The US dollar index, which measures the currency against a basket of six major peers including the euro and yen, slipped 0.07 per cent to 103.54 in early Asian trading, giving back a little of Wednesday's 0.19 per cent advance.

It remains close to the recent high of 103.82 touched on Monday of this week and Tuesday of last week, and previously not seen since Dec. 13. The dollar has been buoyed by US economic data suggesting the Fed can wait longer before cutting interest rates.

Powell gave the currency another push overnight by calling a cut in March "not the base case." "I don't think it's likely the committee will reach a level of confidence by the time of the March meeting" to ease policy, "but that's to be seen," Powell said at a news conference after Fed officials left rates unchanged but dropped a longstanding reference to possible further hikes in borrowing costs.

"We can forget about any more tightening," said Art Hogan, chief market strategist at B. Riley Wealth in New York. However, the timing of a rate cut "has been pushed out to what had been the fringes of consensus," Hogan said.

Traders are now pricing in a 38 per cent probability the Fed will cut rates in March, down from 59 per cent ahead of the Fed decision.
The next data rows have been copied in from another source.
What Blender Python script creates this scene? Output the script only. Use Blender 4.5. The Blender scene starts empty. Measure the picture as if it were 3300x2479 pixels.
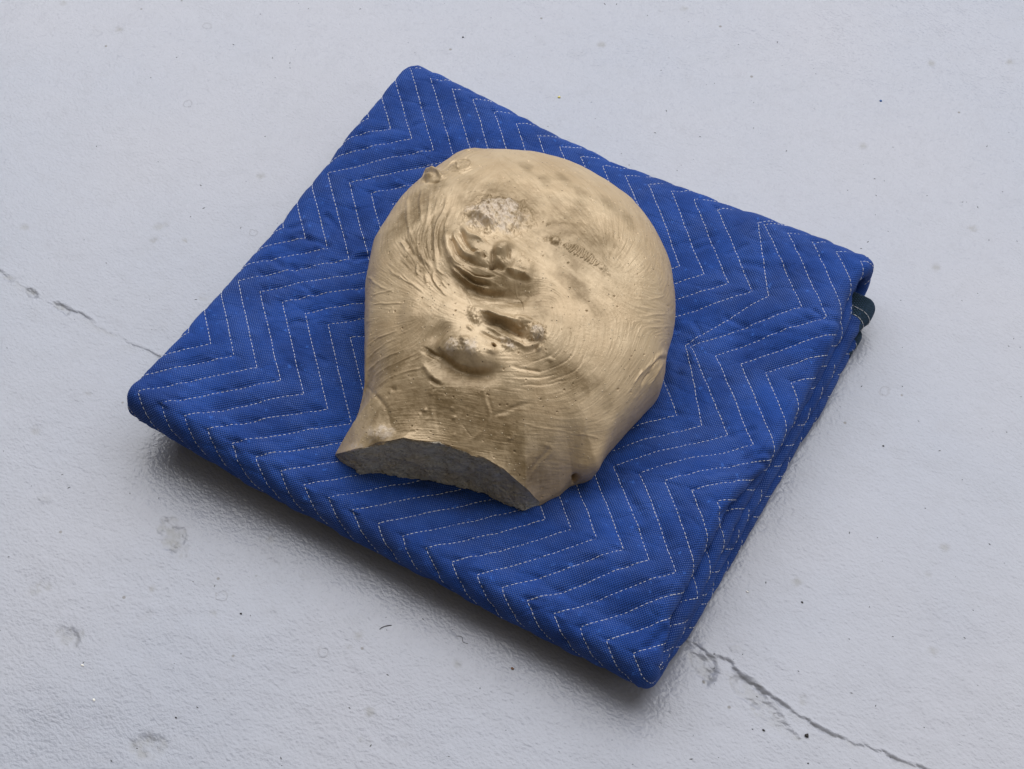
import bpy, math, numpy as np
from mathutils import Matrix, Vector

# ------------------------------------------------------------------ scene, camera, light
U = 0.02                                   # one modelling unit (the quilt's stitch spacing) = 2 cm
OX, OY, HQ = 9.35, -9.10, 2.5              # centre of the folded quilt, its height in units
def W(P):                                  # modelling units -> metres, floor at z = 0
    P = np.asarray(P, float)
    return (P - np.array([OX, OY, -HQ])) * U

scene = bpy.context.scene
cam_d = bpy.data.cameras.new('camera'); cam = bpy.data.objects.new('camera', cam_d)
scene.collection.objects.link(cam); scene.camera = cam
yaw, tilt, roll = 0.49935, 0.60646, 0.02176
cam.matrix_world = (Matrix.Translation(Vector(W((28.701, -45.145, 55.535))))
                    @ Matrix.Rotation(yaw, 4, 'Z') @ Matrix.Rotation(tilt, 4, 'X') @ Matrix.Rotation(roll, 4, 'Z'))
cam_d.sensor_width = 36; cam_d.lens = 65.474
cam_d.clip_start = 0.05; cam_d.clip_end = 60

world = bpy.data.worlds.new('World'); scene.world = world; world.use_nodes = True
bg = world.node_tree.nodes['Background']
bg.inputs[0].default_value = (1.0, 0.87, 0.63, 1); bg.inputs[1].default_value = 0.18

def area(name, loc, target, sx, sy, power, col):
    l = bpy.data.lights.new(name, 'AREA'); l.shape = 'RECTANGLE'; l.size = sx; l.size_y = sy
    l.energy = power; l.color = col
    o = bpy.data.objects.new(name, l); scene.collection.objects.link(o)
    o.location = loc
    o.rotation_euler = (Vector(target) - Vector(loc)).to_track_quat('-Z', 'Y').to_euler()
    return o
# the room's broad luminous ceiling, mostly behind and to the left of the quilt
area('ceiling_panel', (-1.0, 2.2, 3.0), (-0.85, 1.6, 0), 6.6, 4.6, 305, (0.965, 0.975, 1.0))

# unseen fill panel added to the right to lift the quilt's shaded side
area('side_fill_panel', (2.9, 0.1, 1.7), (0.2, 0, 0.05), 2.2, 1.8, 16, (0.97, 0.98, 1.0))

scene.render.engine = 'CYCLES'
scene.view_settings.view_transform = 'Standard'; scene.view_settings.look = 'None'
scene.view_settings.exposure = 0.0; scene.view_settings.gamma = 1.0

# ------------------------------------------------------------------ helpers
rng = np.random.default_rng(7)
def vnoise(x, y, seed=0):
    """smooth lattice noise in -1..1"""
    x = np.asarray(x, float); y = np.asarray(y, float)
    xi = np.floor(x).astype(np.int64); yi = np.floor(y).astype(np.int64)
    fx = x - xi; fy = y - yi
    fx = fx*fx*fx*(fx*(fx*6-15)+10); fy = fy*fy*fy*(fy*(fy*6-15)+10)
    def hsh(a, b):
        h = (a*374761393 + b*668265263 + seed*1442695041) & 0xFFFFFFFF
        h = ((h ^ (h >> 13)) * 1274126177) & 0xFFFFFFFF
        h = (h ^ (h >> 16)) & 0xFFFFFF
        return h / float(0xFFFFFF) * 2 - 1
    a = hsh(xi, yi); b = hsh(xi+1, yi); c = hsh(xi, yi+1); d = hsh(xi+1, yi+1)
    return (a*(1-fx)+b*fx)*(1-fy) + (c*(1-fx)+d*fx)*fy
def fbm(x, y, oct=4, seed=0, gain=.5, lac=2.03):
    s = 0; a = 1; n = 0
    for k in range(oct):
        s = s + a*vnoise(x*lac**k + 17.3*k, y*lac**k - 9.1*k, seed+k*13); n += a; a *= gain
    return s/n
def sstep(a, b, x):
    t = np.clip((x-a)/(b-a), 0, 1); return t*t*(3-2*t)
def grid_faces(nr, nc, wrap=False):
    r = np.arange(nr-1)[:, None]; c = np.arange(nc if wrap else nc-1)[None, :]
    c2 = (c+1) % nc
    return np.stack([r*nc+c, (r+1)*nc+c, (r+1)*nc+c2, r*nc+c2], -1).reshape(-1, 4)
def mesh_obj(name, V, F, mat, parent=None, uv=None, attrs=None, flip=False, smooth=True, origin=(0, 0, 0)):
    """one mesh object from arrays; V in modelling units relative to the origin given in units"""
    V = np.asarray(V, float).reshape(-1, 3); F = np.asarray(F)
    if flip: F = F[:, ::-1]
    me = bpy.data.meshes.new(name)
    k = F.shape[1]
    me.vertices.add(len(V)); me.loops.add(F.size); me.polygons.add(len(F))
    me.vertices.foreach_set('co', (W(V) - np.array(origin)).astype(np.float32).ravel())
    me.loops.foreach_set('vertex_index', F.astype(np.int32).ravel())
    me.polygons.foreach_set('loop_start', np.arange(0, F.size, k, dtype=np.int32))
    if smooth: me.polygons.foreach_set('use_smooth', np.ones(len(F), bool))
    me.update(calc_edges=True)
    if uv is not None:
        l = me.uv_layers.new(name='UVMap')
        l.data.foreach_set('uv', np.asarray(uv, np.float32).reshape(-1, 2)[F.ravel()].ravel())
    for an, av in (attrs or {}).items():
        av = np.asarray(av, np.float32)
        if av.ndim == 1:
            at = me.attributes.new(an, 'FLOAT', 'POINT'); at.data.foreach_set('value', av)
        else:
            at = me.attributes.new(an, 'FLOAT_VECTOR', 'POINT'); at.data.foreach_set('vector', av.ravel())
    me.materials.append(mat); me.validate()
    o = bpy.data.objects.new(name, me); scene.collection.objects.link(o)
    if parent is not None: o.parent = parent
    else: o.location = origin
    return o
def thing(name, label, cat, loc=(0, 0, 0), group=None):
    o = bpy.data.objects.new(name, None); scene.collection.objects.link(o)
    o.empty_display_size = .02; o.location = loc; o['label'] = label; o['category'] = cat
    if group: o['group'] = group
    return o
class NT:
    """tiny node-tree builder"""
    def __init__(s, name):
        s.m = bpy.data.materials.new(name); s.m.use_nodes = True; s.t = s.m.node_tree
        s.b = s.t.nodes['Principled BSDF']; s.out = s.t.nodes['Material Output']
    def n(s, typ, ins=None, **kw):
        nd = s.t.nodes.new(typ)
        for k, v in kw.items(): setattr(nd, k, v)
        for k, v in (ins or {}).items(): s.put(nd.inputs[k], v)
        return nd
    def put(s, sock, v):
        if isinstance(v, bpy.types.NodeSocket): s.t.links.new(v, sock)
        else: sock.default_value = v
    def math(s, op, a, b=None, c=None):
        nd = s.t.nodes.new('ShaderNodeMath'); nd.operation = op
        for i, v in enumerate((a, b, c)):
            if v is not None: s.put(nd.inputs[i], v)
        return nd.outputs[0]
    def mix(s, f, a, b, mode='MIX'):
        nd = s.t.nodes.new('ShaderNodeMix'); nd.data_type = 'RGBA'; nd.blend_type = mode
        s.put(nd.inputs[0], f); s.put(nd.inputs[6], a); s.put(nd.inputs[7], b); return nd.outputs[2]
    def ramp(s, f, lo, hi, a=0., b=1.):
        nd = s.t.nodes.new('ShaderNodeMapRange'); nd.interpolation_type = 'SMOOTHSTEP'
        for i, v in enumerate((f, lo, hi, a, b)): s.put(nd.inputs[i], v)
        return nd.outputs[0]
    def noise(s, vec, scale, detail=3, rough=.5, dist=0.):
        nd = s.n('ShaderNodeTexNoise', {'Scale': scale, 'Detail': detail, 'Roughness': rough, 'Distortion': dist})
        if vec is not None: s.put(nd.inputs['Vector'], vec)
        return nd.outputs['Fac']
    def attr(s, name, out='Fac'):
        return s.n('ShaderNodeAttribute', attribute_name=name).outputs[out]
    def bump(s, h, dist, strength=1., nrm=None):
        nd = s.n('ShaderNodeBump', {'Height': h, 'Distance': dist, 'Strength': strength})
        if nrm is not None: s.put(nd.inputs['Normal'], nrm)
        return nd.outputs[0]
    def setb(s, **kw):
        for k, v in kw.items(): s.put(s.b.inputs[k.replace('_', ' ')], v)
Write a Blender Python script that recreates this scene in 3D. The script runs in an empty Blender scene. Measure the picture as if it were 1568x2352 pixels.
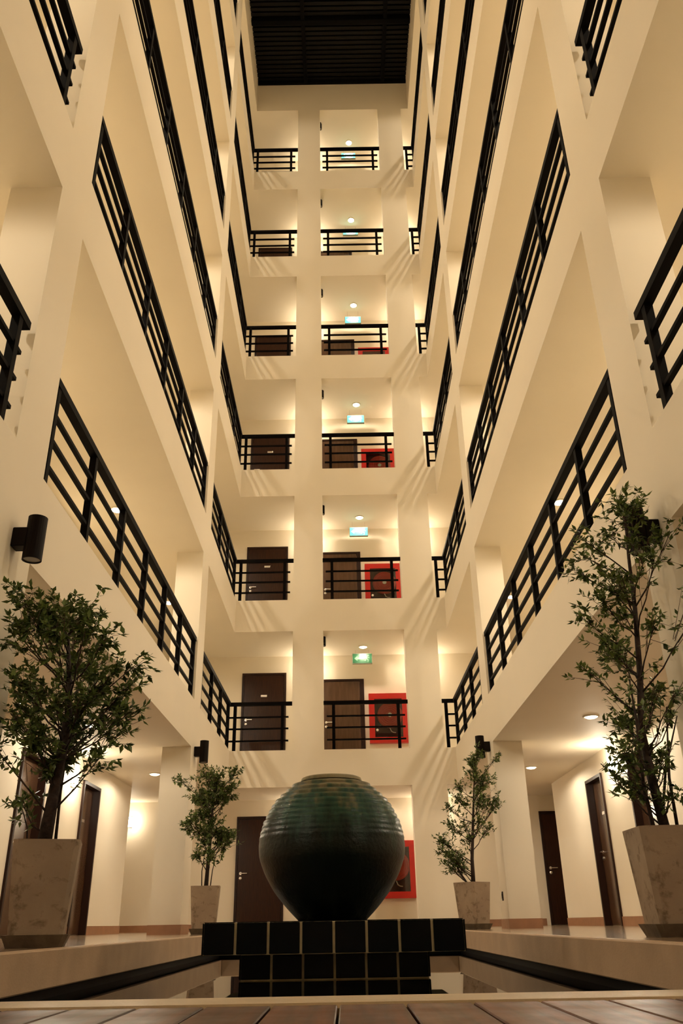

It has fallen from 89 per cent a month ago. The euro eased 0.06 per cent to $1.0811, edging back toward Wednesday's low of $1.0795, its weakest since Dec. 13.

Against Japan's currency, the dollar drifted 0.06 per cent lower to 146.81 yen , adding to Wednesday's 0.47 per cent decline. The currency pair tends to track US long-term yields, and the 10-year Treasury yield stood at about 3.95 per cent on Thursday, down from Tuesday's closing level of 4.057 per cent, despite Powell's less dovish tone.

US yields, which move inversely to bond prices, had dipped before the Fed decision, as shares of New York Community Bancorp plunged after it cut its dividend and posted a surprise loss.
Investors snapped up US Treasuries amid concerns about the health of other regional lenders.

"It was certainly striking that the biggest move in UST yields was hours before the FOMC rather than after," said Sean Callow, a foreign-exchange strategist at Westpac. However, "if markets regard the knee-jerk response to the regional bank news as an over-reaction, then the less dovish FOMC will be the key story in coming days, supporting the US dollar," he added.